Friday, April 9, 2010

a reminder to myself.

Everyone has that one thing that makes them tick, that brings to life their soul. I recognize it as a swelling that starts in my stomach, just below my ribcage and slowly spreads up my chest and through my arms simultaneously spilling down my legs and into my feet. My throat is full like when something is caught or when you try to not cry. It fills me so completely i begin feeling trapped within my body. Every part of my being coming to life and expanding. I am left reeling inside myself lost and yet utterly found. Every time i glimpse between pages of a book, every time i enter a new reality i simmer. The stories fill me releasing new truths from my soul.

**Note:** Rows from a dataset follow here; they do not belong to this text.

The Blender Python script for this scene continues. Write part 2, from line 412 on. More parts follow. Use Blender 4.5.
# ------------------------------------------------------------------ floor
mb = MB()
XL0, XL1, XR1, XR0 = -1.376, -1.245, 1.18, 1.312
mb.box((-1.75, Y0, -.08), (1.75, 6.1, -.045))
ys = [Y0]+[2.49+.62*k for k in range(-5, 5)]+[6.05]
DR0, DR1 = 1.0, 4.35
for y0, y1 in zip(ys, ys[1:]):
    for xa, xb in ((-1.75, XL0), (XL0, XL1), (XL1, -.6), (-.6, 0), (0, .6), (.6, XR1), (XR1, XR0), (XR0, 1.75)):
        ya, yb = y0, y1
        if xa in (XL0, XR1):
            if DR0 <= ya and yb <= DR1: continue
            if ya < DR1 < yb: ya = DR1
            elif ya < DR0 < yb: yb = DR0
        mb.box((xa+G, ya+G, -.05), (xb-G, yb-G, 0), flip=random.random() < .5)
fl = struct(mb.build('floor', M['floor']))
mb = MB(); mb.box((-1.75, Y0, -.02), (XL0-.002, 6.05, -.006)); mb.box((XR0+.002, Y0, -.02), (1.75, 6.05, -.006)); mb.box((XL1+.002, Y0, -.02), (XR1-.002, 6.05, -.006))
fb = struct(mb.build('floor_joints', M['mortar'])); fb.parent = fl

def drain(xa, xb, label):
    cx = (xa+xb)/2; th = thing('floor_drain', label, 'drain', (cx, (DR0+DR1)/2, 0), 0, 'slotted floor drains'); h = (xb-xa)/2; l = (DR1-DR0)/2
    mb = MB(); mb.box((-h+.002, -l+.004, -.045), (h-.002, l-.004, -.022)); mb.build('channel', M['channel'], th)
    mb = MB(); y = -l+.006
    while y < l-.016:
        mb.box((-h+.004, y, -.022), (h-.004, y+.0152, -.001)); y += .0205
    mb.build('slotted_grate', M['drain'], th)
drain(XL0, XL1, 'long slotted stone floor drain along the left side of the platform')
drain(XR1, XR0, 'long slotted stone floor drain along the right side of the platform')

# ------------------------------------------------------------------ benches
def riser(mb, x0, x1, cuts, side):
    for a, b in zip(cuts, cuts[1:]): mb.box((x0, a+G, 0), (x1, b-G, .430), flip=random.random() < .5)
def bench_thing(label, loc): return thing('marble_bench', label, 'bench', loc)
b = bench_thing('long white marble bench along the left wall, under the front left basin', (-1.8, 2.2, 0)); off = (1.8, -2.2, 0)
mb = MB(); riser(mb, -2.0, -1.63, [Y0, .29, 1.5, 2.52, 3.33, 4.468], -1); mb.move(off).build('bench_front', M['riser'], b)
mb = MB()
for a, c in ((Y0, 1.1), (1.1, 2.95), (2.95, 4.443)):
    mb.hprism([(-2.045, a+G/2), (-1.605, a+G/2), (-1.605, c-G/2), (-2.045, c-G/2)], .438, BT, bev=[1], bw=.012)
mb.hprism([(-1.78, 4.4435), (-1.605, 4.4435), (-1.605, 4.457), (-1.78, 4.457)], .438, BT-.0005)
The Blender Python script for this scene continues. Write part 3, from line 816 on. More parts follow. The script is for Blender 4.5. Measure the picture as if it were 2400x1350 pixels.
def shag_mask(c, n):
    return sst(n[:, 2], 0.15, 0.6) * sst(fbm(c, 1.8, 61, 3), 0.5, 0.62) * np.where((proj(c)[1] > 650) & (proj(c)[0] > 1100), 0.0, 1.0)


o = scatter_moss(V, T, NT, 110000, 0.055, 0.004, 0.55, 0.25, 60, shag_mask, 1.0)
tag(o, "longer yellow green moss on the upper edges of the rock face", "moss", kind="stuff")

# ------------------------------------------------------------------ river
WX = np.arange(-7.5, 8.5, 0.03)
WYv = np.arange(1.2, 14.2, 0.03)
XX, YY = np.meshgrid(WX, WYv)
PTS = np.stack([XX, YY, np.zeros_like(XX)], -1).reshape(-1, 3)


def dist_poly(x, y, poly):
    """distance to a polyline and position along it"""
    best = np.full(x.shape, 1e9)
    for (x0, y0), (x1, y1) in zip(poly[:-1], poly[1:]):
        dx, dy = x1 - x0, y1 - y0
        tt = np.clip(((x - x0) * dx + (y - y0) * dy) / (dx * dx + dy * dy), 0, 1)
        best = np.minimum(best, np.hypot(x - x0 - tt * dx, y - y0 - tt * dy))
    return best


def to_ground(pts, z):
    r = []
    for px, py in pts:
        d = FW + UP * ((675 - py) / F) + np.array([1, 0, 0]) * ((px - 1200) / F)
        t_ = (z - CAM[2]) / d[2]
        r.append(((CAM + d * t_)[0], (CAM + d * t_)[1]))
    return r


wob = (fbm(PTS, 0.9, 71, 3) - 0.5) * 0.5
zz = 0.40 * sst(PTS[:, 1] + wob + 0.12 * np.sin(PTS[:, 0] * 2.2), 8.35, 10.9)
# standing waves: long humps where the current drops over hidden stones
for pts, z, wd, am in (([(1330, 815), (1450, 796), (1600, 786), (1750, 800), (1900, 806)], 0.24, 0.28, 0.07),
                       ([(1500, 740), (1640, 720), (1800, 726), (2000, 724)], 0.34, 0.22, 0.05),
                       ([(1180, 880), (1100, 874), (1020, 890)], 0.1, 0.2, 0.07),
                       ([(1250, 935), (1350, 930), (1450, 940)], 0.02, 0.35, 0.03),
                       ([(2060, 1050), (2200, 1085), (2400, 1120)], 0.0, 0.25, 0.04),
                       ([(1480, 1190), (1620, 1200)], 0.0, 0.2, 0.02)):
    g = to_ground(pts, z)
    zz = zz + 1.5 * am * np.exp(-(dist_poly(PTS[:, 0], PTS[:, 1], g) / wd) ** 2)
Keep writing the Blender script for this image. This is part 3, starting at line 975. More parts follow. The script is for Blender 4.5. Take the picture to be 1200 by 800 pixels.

The stories don't always come from books. As a child they mostly came from within me. I remember starting games with barbies or my sisters but eventually i was gone. I don't know if my sisters stopped playing or if i did. It didn't matter because i was gone away, lost in the story my brain was creating. I no longer wanted to act them out in games because the physical world was too limiting. Staring into windows, walls, and skies i watched as all the atoms of this world rearrange into whatever i desired. With a reality far more intense than any 3-d movie could ever hope to be.

When i am in my vortex of creativity i do not think what should come next in my story. I simply release myself from physical surroundings and unleash the story that has ALREADY been created. I allow my creative mind to link with my consciousness to create all i have ever dreamed. This is where i aim to live.

Thursday, April 8, 2010

Loving Exercise

I have recently fallen in LOVE with exercising again! It sort of started last year when i was really stressed out. I started running because if i ran hard enough and fast enough i couldn't think and THAT was bliss! After a few weeks of running i started to notice how much more energy i had. Also my anxiety and stress levels seemed to be going down too! However once i moved back home i got out of the routine and i missed the energy i had and how much better my body looked(haha).

After the wedding I was determined to get back into it! (i know, that makes since right, get in shape AFTER the wedding haha) Anyway, the second time i didn't need the run the way i did before and therefor started noticing how uncomfortable it was and how much slower i was and how my legs were tired and breathing was annoying AND... basically i just didn't want to keep running! I decided i needed a buddy someone to keep me going and make me feel guilty if i didn't. I tried my husband but unfortunately it's too easy for me to say no to him and he accepts my ridiculous excuses way to easily. (ahha love you dear) However he did come through for me. He suggested i take a "gym" class through the school. I got online and discovered Cardio Kickboxing, convinced my sister to do it with me, and well... my life will never be the same!

My class was only Tuesday and Thursday for an hour! After the first two months i was hooked i wanted to go all the time! I found myself shopping for gym clothes rather than cute clothes. I talked to my teacher and she now lets me come to her Monday- Wednesday classes too! So i now go to kickboxing 4 days a week and run on Fridays! I LOVE it! I feel sad though because my kickboxing class ends may 6th so i am currently in the market for an awesome gym that offers kickboxing and Zumba! I keep hearing about Zumba and it sound really fun!

Well that is all i have to share for now John should be home any time! yay!